== MATERIAL PROVIDED ==
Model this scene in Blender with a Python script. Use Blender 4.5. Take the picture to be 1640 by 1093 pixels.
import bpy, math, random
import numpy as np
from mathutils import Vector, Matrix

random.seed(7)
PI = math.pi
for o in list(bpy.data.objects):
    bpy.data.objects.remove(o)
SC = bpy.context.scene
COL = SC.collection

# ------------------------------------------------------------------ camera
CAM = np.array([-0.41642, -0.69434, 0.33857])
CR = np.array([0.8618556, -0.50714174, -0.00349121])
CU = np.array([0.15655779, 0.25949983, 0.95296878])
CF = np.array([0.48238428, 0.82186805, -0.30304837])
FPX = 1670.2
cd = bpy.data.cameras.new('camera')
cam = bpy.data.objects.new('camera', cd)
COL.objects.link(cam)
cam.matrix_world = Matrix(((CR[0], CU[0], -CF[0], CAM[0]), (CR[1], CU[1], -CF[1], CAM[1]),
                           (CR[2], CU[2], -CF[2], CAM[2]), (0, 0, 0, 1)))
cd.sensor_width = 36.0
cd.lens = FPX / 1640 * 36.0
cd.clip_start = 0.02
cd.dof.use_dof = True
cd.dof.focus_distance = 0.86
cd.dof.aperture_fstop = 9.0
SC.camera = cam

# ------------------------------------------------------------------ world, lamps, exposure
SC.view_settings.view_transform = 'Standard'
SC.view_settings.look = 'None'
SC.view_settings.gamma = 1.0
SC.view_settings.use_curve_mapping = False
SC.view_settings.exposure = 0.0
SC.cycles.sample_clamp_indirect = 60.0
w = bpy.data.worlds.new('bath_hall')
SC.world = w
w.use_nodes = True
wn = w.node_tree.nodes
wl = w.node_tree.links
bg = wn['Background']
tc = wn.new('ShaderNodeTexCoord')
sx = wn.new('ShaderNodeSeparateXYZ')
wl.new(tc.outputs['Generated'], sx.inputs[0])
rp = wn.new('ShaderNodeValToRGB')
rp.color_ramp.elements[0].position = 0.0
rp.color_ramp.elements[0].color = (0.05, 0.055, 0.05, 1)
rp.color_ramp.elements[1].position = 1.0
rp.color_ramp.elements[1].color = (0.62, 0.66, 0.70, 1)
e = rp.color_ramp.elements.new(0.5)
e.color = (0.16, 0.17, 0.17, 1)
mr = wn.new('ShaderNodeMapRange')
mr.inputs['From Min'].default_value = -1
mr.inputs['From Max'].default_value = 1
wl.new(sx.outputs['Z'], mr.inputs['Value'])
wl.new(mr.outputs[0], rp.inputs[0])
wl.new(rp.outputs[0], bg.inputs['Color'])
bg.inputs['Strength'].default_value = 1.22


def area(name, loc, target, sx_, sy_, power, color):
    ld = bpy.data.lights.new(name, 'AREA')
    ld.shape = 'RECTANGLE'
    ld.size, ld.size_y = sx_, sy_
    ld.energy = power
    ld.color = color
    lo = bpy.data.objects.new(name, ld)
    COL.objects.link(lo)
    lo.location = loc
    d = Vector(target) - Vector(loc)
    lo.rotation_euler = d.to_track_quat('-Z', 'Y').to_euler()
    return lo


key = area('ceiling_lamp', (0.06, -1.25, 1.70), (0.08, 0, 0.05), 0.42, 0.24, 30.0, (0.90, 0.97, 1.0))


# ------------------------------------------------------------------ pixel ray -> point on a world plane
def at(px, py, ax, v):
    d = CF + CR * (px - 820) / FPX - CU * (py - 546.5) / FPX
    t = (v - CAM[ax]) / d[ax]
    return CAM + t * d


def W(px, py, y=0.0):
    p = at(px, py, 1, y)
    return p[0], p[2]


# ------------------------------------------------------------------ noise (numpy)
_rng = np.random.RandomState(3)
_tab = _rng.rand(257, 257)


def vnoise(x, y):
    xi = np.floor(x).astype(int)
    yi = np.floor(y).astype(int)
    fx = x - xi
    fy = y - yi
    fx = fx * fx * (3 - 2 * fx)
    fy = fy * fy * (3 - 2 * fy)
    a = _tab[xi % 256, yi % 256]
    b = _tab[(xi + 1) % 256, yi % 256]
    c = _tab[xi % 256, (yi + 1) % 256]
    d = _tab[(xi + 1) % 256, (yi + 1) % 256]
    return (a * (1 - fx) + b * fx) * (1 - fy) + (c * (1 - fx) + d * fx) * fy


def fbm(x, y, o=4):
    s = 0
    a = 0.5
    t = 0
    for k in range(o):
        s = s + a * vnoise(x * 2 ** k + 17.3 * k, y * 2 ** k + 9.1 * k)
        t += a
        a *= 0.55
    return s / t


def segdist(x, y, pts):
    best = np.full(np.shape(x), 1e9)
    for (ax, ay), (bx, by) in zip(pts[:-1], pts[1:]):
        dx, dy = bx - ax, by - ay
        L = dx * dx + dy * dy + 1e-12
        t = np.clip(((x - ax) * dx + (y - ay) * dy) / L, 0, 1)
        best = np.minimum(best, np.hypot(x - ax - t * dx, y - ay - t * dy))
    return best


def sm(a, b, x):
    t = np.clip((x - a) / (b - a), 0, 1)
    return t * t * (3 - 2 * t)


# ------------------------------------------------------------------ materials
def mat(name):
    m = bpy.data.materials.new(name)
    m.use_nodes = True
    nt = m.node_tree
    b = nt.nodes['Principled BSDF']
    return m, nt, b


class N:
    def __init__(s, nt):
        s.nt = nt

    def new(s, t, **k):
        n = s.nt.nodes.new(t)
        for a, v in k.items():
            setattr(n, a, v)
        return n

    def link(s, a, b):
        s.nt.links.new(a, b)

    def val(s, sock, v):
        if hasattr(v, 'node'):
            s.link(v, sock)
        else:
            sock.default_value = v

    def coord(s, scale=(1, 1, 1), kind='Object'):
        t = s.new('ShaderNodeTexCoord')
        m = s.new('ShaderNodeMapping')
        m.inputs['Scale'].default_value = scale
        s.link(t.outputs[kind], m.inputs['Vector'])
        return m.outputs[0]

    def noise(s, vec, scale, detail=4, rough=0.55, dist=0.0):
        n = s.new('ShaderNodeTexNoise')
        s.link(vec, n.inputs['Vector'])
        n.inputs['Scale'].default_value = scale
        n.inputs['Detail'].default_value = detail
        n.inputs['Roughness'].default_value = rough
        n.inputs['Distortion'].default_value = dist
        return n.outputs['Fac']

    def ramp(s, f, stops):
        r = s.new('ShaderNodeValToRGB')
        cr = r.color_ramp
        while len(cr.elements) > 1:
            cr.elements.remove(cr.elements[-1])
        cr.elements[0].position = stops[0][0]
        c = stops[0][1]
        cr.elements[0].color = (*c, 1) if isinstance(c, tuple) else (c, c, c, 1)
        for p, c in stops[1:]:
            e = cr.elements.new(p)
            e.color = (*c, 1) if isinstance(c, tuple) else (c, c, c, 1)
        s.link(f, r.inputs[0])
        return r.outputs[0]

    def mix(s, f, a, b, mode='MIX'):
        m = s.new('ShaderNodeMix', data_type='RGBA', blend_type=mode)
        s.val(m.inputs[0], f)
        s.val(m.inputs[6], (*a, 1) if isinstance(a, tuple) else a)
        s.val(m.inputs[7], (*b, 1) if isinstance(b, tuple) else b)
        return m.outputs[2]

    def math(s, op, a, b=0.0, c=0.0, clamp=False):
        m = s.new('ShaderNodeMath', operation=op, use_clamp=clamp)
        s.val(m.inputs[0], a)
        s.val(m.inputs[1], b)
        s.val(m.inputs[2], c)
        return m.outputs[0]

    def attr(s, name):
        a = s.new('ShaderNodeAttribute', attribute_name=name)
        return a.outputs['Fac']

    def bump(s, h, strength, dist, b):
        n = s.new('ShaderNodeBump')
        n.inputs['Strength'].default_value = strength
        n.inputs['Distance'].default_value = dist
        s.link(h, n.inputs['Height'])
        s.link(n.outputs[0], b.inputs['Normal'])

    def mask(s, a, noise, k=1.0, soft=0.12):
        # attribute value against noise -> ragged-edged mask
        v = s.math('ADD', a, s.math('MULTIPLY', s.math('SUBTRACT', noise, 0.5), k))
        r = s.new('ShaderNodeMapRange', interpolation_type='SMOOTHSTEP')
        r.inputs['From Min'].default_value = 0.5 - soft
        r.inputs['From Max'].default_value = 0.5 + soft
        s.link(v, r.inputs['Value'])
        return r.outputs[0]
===
## DIRECTIVE
Restate, word for word and with nothing added, the lines from the first line of the listing through the one where "SC.camera = cam" stands.

## FINISHED TASK
Model this scene in Blender with a Python script. Use Blender 4.5. Take the picture to be 1640 by 1093 pixels.
import bpy, math, random
import numpy as np
from mathutils import Vector, Matrix

random.seed(7)
PI = math.pi
for o in list(bpy.data.objects):
    bpy.data.objects.remove(o)
SC = bpy.context.scene
COL = SC.collection

# ------------------------------------------------------------------ camera
CAM = np.array([-0.41642, -0.69434, 0.33857])
CR = np.array([0.8618556, -0.50714174, -0.00349121])
CU = np.array([0.15655779, 0.25949983, 0.95296878])
CF = np.array([0.48238428, 0.82186805, -0.30304837])
FPX = 1670.2
cd = bpy.data.cameras.new('camera')
cam = bpy.data.objects.new('camera', cd)
COL.objects.link(cam)
cam.matrix_world = Matrix(((CR[0], CU[0], -CF[0], CAM[0]), (CR[1], CU[1], -CF[1], CAM[1]),
                           (CR[2], CU[2], -CF[2], CAM[2]), (0, 0, 0, 1)))
cd.sensor_width = 36.0
cd.lens = FPX / 1640 * 36.0
cd.clip_start = 0.02
cd.dof.use_dof = True
cd.dof.focus_distance = 0.86
cd.dof.aperture_fstop = 9.0
SC.camera = cam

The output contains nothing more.